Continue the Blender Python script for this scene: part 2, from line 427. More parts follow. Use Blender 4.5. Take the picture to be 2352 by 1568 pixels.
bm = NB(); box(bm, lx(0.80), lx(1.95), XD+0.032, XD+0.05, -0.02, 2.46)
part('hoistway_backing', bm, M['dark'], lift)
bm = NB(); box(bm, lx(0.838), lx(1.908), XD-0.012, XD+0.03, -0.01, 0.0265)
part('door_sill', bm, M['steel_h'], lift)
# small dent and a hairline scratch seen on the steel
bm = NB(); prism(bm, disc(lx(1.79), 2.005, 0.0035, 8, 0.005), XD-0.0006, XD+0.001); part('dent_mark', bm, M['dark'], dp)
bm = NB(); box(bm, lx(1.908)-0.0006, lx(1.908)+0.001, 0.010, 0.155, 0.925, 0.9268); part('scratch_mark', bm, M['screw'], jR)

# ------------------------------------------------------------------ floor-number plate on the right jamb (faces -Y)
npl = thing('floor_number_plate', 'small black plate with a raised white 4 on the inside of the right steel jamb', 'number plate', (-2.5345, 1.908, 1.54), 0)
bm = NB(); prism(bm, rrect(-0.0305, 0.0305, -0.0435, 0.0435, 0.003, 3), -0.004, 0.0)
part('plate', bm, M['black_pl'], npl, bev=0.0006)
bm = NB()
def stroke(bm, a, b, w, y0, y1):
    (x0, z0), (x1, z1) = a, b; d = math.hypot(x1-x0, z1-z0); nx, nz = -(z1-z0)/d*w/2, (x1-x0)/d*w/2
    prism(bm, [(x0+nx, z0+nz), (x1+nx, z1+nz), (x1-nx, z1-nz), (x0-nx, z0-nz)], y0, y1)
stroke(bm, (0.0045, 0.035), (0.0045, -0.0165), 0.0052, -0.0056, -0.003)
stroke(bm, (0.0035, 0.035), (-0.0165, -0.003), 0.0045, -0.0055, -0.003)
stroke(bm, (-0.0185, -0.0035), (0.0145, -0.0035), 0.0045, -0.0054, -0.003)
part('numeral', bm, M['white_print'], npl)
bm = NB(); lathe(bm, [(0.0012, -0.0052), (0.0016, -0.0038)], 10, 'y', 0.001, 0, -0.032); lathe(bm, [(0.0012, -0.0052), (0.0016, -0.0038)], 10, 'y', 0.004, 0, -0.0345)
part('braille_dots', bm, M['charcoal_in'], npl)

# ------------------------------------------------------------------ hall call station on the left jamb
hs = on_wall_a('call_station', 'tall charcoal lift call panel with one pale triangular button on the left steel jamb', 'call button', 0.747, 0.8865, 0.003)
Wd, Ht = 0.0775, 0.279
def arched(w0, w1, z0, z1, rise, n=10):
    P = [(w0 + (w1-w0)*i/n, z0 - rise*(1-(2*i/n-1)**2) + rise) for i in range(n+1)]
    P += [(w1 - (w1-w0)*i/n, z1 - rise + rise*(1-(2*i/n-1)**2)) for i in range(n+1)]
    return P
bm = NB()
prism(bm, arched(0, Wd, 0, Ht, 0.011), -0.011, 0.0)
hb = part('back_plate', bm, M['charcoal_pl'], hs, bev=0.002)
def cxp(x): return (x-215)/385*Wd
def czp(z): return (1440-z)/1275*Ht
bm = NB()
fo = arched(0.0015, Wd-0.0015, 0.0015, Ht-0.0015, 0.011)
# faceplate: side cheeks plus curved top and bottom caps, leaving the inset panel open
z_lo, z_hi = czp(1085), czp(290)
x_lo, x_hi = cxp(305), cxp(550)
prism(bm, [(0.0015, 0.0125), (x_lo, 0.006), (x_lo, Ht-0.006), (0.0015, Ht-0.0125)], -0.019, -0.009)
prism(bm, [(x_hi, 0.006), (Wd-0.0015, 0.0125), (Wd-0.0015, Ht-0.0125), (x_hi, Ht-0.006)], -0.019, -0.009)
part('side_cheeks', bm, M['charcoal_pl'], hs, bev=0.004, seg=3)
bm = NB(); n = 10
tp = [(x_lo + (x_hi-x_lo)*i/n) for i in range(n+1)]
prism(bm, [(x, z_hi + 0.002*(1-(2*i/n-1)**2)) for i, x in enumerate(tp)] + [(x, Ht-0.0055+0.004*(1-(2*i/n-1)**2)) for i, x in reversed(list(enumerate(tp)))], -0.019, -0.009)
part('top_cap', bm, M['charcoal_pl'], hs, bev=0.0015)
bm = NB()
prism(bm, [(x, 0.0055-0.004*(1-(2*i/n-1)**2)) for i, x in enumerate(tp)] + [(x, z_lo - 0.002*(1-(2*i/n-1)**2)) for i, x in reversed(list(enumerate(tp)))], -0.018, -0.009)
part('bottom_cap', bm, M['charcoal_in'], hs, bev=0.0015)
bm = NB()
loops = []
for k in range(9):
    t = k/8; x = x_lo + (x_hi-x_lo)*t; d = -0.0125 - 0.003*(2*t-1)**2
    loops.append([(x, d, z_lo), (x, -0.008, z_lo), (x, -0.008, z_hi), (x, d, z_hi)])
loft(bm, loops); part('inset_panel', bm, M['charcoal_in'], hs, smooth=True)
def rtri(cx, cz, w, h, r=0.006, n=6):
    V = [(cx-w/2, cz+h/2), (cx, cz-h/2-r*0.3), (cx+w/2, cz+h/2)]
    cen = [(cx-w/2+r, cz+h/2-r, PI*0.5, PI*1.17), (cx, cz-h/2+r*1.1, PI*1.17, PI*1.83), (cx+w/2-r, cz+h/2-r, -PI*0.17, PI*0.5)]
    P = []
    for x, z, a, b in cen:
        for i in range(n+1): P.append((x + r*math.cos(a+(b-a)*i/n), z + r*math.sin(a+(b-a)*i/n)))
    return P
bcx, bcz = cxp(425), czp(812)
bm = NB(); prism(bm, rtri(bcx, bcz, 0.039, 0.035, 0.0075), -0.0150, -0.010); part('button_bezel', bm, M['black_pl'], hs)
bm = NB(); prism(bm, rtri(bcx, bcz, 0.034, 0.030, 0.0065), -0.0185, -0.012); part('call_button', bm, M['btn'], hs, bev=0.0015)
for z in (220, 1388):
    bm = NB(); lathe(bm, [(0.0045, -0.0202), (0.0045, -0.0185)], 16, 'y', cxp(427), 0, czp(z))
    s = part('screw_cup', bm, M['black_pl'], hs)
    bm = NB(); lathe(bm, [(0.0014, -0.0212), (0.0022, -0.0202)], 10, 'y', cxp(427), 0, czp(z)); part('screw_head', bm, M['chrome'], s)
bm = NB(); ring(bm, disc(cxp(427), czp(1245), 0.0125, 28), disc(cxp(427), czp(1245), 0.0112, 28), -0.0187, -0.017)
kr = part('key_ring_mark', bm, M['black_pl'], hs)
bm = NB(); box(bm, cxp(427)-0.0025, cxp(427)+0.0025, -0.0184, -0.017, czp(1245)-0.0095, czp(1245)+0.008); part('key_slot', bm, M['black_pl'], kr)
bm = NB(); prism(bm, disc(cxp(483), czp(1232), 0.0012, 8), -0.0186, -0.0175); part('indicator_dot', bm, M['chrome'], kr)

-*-

▶ _Instructions for the task_:
Begin with the first line of the listing and copy exactly through the line that contains "bm, M['screw'], jR)", please, keeping both ends and leaving out everything after.

▶ _Answer to this task_:
Continue the Blender Python script for this scene: part 2, from line 427. More parts follow. Use Blender 4.5. Take the picture to be 2352 by 1568 pixels.
bm = NB(); box(bm, lx(0.80), lx(1.95), XD+0.032, XD+0.05, -0.02, 2.46)
part('hoistway_backing', bm, M['dark'], lift)
bm = NB(); box(bm, lx(0.838), lx(1.908), XD-0.012, XD+0.03, -0.01, 0.0265)
part('door_sill', bm, M['steel_h'], lift)
# small dent and a hairline scratch seen on the steel
bm = NB(); prism(bm, disc(lx(1.79), 2.005, 0.0035, 8, 0.005), XD-0.0006, XD+0.001); part('dent_mark', bm, M['dark'], dp)
bm = NB(); box(bm, lx(1.908)-0.0006, lx(1.908)+0.001, 0.010, 0.155, 0.925, 0.9268); part('scratch_mark', bm, M['screw'], jR)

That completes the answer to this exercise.